Cara F. (dichten) from PRT WASHINGTN, WI wrote on 11/18/2009...
While the theory posed in this film is interesting, this theory does nothing to truly explain the Bell Witch activity going on today -- some 200 years later (though it tries, it really does). And no matter how interesting this theory is, it cannot save the previous hour and ten minutes one had to sit through in order to get to this theory. And even then
After some horrid, teenage goth font-ed opening credits, we are brought to a forest in 2006 where a teenage girl is running from some unseen force. She races into her house, then into her bedroom where she bars herself in with a shoddy-looking hasp lock. Things quiet down and we presume she is safe, until -- dum dum du-um -- the bad CGI of a ghost girl hovers in the mirror beside this living teenager.
We are we even in 2006? Didn't the whole Bell Witch thing happen a long time ago?
We are in 2006 because we have to be introduced to this girl and her mother. Mom seems fed up with the daughter, learning that she has gone into the forbidden attic and stolen a diary.
Through this diary we are taken back to 1818 and the Bell family. Ha. Ingenious, right?
The film jumps back and forth between the Bell haunting and the mother reading the diary. On more than one occasion the 2006 mother looks at what appears to be an old wedding photograph between Betsy Bell and her teacher.
All in all, this movie is horribly milquetoast. Sissy Spacek and Donald Sutherland (the two actors I thought would carry this movie) seem if they were suppressed to the point of drowning.
Granted, there are a few scenes which made me jump -- but not so strongly to make me watch this movie again.
My advice: read a book about the Bell Witch (there are quite a few out there) instead of watching this movie. The books will surely spook you more thoroughly.
Brad S. (Snibot) from CEDAR PARK, TX wrote on 11/17/2009...
I liked it, then it ended, and I thought "I sat through this movie for this?" It was well written, fantastically acted, the soundtrack was fitting, and the wardrobe and setting, really sold the movie, it was really quite interesting.
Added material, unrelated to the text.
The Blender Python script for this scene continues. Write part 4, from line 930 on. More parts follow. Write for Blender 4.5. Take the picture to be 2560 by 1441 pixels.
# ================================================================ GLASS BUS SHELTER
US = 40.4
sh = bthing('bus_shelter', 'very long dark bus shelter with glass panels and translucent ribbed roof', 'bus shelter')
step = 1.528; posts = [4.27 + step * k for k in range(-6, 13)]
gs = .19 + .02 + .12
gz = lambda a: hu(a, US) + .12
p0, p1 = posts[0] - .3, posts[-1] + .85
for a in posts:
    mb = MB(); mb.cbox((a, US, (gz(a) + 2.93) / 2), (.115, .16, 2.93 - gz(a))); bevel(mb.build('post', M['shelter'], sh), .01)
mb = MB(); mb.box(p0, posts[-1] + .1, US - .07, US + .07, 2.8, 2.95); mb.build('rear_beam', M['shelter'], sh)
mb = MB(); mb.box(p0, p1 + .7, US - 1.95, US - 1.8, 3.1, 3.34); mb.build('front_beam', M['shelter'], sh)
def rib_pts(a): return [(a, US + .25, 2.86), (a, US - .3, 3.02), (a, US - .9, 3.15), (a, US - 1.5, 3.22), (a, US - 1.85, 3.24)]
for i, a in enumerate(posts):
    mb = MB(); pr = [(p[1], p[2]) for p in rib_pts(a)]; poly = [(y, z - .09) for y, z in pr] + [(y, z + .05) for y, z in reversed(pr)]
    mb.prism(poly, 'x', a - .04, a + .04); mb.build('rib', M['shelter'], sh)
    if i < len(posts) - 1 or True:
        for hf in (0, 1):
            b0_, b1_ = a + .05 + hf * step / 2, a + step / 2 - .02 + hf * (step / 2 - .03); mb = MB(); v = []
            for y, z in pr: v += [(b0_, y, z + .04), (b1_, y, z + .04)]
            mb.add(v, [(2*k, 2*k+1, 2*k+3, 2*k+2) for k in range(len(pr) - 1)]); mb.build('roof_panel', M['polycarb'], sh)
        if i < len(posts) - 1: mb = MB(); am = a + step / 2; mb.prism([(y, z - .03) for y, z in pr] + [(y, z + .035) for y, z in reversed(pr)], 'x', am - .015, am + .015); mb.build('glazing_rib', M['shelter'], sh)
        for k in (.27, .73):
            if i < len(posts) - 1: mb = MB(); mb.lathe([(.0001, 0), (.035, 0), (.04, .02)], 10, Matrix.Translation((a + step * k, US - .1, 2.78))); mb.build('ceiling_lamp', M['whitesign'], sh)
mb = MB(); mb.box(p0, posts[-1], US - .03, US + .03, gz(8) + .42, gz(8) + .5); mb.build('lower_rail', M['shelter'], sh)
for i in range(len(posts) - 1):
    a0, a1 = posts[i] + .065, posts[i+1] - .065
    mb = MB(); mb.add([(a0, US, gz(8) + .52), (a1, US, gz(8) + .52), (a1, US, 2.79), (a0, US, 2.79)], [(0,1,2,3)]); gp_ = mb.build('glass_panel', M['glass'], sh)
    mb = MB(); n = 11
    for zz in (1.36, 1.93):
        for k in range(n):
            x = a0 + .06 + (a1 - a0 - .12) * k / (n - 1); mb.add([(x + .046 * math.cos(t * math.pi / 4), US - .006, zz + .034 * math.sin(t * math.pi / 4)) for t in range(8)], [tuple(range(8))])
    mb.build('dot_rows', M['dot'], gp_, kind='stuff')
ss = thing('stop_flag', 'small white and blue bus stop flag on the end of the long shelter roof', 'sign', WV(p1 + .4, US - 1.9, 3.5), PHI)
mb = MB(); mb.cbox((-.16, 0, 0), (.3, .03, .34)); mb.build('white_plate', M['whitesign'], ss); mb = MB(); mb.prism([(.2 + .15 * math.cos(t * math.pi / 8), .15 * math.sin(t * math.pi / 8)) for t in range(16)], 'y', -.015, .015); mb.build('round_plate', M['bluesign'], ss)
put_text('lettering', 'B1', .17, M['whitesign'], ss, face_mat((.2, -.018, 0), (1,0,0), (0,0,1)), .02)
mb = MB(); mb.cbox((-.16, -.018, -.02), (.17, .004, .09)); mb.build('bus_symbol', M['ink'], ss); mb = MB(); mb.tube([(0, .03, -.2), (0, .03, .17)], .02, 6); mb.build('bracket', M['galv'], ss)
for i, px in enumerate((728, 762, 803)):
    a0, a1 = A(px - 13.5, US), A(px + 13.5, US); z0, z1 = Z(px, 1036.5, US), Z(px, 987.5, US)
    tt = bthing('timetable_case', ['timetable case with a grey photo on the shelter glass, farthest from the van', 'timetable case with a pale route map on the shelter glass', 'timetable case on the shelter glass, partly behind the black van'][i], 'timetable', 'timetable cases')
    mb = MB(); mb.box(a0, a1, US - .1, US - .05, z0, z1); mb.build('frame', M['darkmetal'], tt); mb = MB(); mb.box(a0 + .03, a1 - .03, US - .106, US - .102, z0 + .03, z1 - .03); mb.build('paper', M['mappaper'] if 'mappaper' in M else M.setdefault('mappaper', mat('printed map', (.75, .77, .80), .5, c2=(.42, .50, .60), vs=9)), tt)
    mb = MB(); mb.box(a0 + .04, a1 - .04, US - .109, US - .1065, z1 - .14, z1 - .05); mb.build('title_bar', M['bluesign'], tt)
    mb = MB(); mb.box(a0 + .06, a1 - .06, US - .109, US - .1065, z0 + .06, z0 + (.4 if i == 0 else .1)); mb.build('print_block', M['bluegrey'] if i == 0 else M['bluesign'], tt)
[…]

The ending just killed this movie, it made no sense as it came out of left field, actually it came from a different field. Anyway, worth watching once, but I can't see myself sitting through it again.
Aimee S. (Ariadnae) from SCOTTOWN, OH wrote on 11/21/2008...
0 of 1 member(s) found this review helpful.
I found this to be interesting film, perhaps since I have had a great interest in the Bell Witch for some time. I found myself intrigued by the treatment of the ending, one of many theories concerning the origins of the Bell Witch. Special effects are good, character development could have been a little more detailed. A good, but not a great, film.
Lisa E. from MUNDELEIN, IL wrote on 1/27/2008...
who said all the good gools are over seas in the UK some are here also.
Jason C. (JJC) from NEWARK, NJ wrote on 1/18/2008...
3 of 4 member(s) found this review helpful.
"An American Haunting" is an attempt to bring us an old-fashioned witch story, which is based on true events of the Bell Witch. It fails miserably. If it wasn't for the good cast and a few cool moments, this movie wouldn't be worth a damn.
The look of it is great, the acting solid...but it's horribly manufactured. Then again, this came from the writer/director of "Dungeons & Dragons," what was I to expect? What is written of the Bell Witch in books and on websites is much more chilling and interesting than this film.
Don't waste your time. "An American Dud" is more like it.